Tuesday, August 2, 2011

on dangling


So much of parenting is hard.

They don't tell you that, when you're pregnant. Just like they don't tell you how much childbirth hurts, or what it's like to look down and see your guts sitting on a table. The answer, in case you're wondering, is that it's actually really fascinating, because intestines are cool.

At the very most, they write, "It's the hardest job you'll ever love," or, "It goes by so quickly; cherish it."

Which, frankly, wouldn't be nearly as helpful as "always point the peeper down before diapering," or "there's a reason they make nipple balm, and you're going to find out why."

But one thing they rarely tell you is this:

Sometimes, your kid is going to fail. And it will suck.

Today I watched my son fall down on the playground. Three times. From the same three-foot platform. He's even got a bruise on his forehead, in that picture up there.

"I am big boy," he said. "My do it myself."

"Dude, monkey bars are bad news," I answered. "Don't dangle."

"Okay. I won't."

Patter-patter-patter-patter-patter.

"What are you doing, son?"

"I dangle."

I dropped my book and scramblde across the playground, heart in throat, arriving just in time to watch him splat on the bark nuggets.

But you know what?

Each time, he got right back up and said, "I okay." And kept going.

But it gets harder. The biscuit is having her first week at Kindergarten. She gets on a bus, does stuff for seven hours, and comes home. It's hard to get a straight answer about what happens there. So far, I've heard that she's got a coach named Boomer just like in Sky High and that they lost a kid in the bathroom and probably never found him again.

She's 4 days shy of the cut off date. That means that she's the youngest kid in her class. Most of the kids are already five, and some are six. She's still four. She's tiny, and vulnerable, and overly optimistic. And I was a little scared to send her to school, for so many reasons, most of them having to do with my own elementary school tragicomedy. What if the other kids are mean to her? What if she hates it? What if her teacher is half demon?

But I put her on that bus anyway.

Because I believe that you have to let your kids try the things that scare them.

And scare you.

Maybe I wouldn't give the boy so much freedom on the playground if it was over cement or went up really high. But I think a kid's got a right to dangle, and a right to fall on cushy bark chips, and a right to get right back up again. Hell, I admire him for it, even if it takes a year off my life.

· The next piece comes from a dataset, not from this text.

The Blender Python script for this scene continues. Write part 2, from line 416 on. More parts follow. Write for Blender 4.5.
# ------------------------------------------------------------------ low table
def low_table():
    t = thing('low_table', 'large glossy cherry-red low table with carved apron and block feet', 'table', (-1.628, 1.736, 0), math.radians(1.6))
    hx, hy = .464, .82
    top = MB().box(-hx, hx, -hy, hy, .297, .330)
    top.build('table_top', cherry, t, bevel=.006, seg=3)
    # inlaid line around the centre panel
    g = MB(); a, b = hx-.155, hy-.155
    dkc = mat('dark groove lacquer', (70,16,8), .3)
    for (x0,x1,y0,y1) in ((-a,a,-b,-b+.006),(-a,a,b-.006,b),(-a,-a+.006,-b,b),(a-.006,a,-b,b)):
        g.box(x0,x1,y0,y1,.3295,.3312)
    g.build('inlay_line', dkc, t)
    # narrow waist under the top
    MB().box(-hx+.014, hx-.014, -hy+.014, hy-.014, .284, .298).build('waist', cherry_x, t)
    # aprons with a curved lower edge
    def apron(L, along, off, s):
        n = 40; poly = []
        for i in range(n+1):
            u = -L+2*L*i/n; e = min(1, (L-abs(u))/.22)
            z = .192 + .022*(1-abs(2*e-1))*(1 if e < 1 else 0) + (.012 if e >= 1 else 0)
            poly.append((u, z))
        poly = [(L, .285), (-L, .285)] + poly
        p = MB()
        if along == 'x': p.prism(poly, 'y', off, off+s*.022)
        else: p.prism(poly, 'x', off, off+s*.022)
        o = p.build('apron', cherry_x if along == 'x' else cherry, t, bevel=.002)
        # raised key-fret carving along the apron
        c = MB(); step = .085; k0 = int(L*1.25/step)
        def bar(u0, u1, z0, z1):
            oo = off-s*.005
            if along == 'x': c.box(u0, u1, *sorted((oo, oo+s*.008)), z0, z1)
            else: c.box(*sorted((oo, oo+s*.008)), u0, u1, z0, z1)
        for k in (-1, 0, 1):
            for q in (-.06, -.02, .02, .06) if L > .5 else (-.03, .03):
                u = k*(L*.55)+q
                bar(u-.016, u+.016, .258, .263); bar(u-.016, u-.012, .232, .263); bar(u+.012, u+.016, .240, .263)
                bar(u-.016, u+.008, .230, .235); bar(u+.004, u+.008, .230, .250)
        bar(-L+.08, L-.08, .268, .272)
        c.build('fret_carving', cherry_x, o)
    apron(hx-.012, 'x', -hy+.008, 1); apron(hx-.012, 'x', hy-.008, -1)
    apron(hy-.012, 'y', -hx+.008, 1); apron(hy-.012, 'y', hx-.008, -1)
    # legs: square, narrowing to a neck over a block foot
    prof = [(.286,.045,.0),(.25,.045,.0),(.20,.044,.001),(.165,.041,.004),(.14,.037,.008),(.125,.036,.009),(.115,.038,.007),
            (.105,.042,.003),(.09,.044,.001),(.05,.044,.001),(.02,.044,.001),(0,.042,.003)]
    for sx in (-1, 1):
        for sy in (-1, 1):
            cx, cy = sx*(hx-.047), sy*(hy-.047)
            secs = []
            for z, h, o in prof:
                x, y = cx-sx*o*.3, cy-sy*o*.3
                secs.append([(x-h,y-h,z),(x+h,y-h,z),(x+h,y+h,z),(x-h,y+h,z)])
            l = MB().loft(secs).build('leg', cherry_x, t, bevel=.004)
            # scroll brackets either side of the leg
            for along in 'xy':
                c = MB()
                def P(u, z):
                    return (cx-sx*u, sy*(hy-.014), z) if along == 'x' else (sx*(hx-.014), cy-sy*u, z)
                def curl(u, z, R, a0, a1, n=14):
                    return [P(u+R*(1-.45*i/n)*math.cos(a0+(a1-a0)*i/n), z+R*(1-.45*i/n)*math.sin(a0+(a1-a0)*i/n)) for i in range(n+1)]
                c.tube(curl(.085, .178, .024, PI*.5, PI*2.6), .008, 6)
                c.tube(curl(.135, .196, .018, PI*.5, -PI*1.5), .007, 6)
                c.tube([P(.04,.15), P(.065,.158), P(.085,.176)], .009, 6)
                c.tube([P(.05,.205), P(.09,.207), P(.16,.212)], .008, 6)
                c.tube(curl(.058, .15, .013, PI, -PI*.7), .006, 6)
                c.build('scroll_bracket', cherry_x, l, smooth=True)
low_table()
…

And as for the Biscuit, I'm her cushy bark. The moment something goes wrong, I'll be here to catch her and help her find her feet, and if public Kindergarten isn't the right answer, I'll keep looking until we find it.

So there's my advice for the night.

Let your kids dangle.

And if you ever get to see your intestines on a table, take a damn picture. I wish I had.

3 comments:

stephanie constantin said...

I must say that watching you with your kids has helped me chill and let mine be more adventurous, so thanks :)

Jon Plsek said...

I don't have kids, but this one got to me...this story is special...

Tarah said...

Love this story - thanks for sharing!